Obviously, I do not have the answers.
Along with most of the topics I write about, this is simply something I ponder frequently. I challenge myself to ask these questions because I believe they matter.
As I grow older, I watch those I love grow older too. They never change, and yet every time I return home, a few more grey hairs and a little slower pace remind me of what a gift it is to slow down.
To walk in-step with them, and to listen a little more.
This time is a gift, let’s not take it for granted.
xoxo
AB
At 59 years old I would guess my life is 3/4’s over with, so every day from here on out is icing on the cake. Have I lived a perfect life? No. Have I lived a blessed life? Yes. Would I go back and change anything I have done? No. Because I’m afraid if I did that, that would be interfering with God’s plan for my life and I wouldn’t be the man I am today, a God fearing man!
Growing old has been an amazing journey to me. One of my favorite things to do growing up was listen to the older, gray haired group share their stories and wisdom. Now I have become a member of that group…

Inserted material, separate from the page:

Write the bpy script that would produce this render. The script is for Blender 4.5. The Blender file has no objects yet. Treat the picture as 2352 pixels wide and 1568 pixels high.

Adrian, I have often pondered on the thoughts that you shared this morning. Society is truly afraid to age, which to me,
is kinda nuts - the most physically, mentally, and emotionally beautiful people I have known and do know are folks who fit in the term "elderly"; nearly all of them are more aware of life and what's happening than people 1/3 their age. If you just ask and listen, they are more than happy to share. These friendships and the chance to share their knowledge and life insights are priceless gifts. The unspoken law of "Respect your Elders" seems to be rapidly fading away. We breathe in a society that can't or won't stop and smell the roses.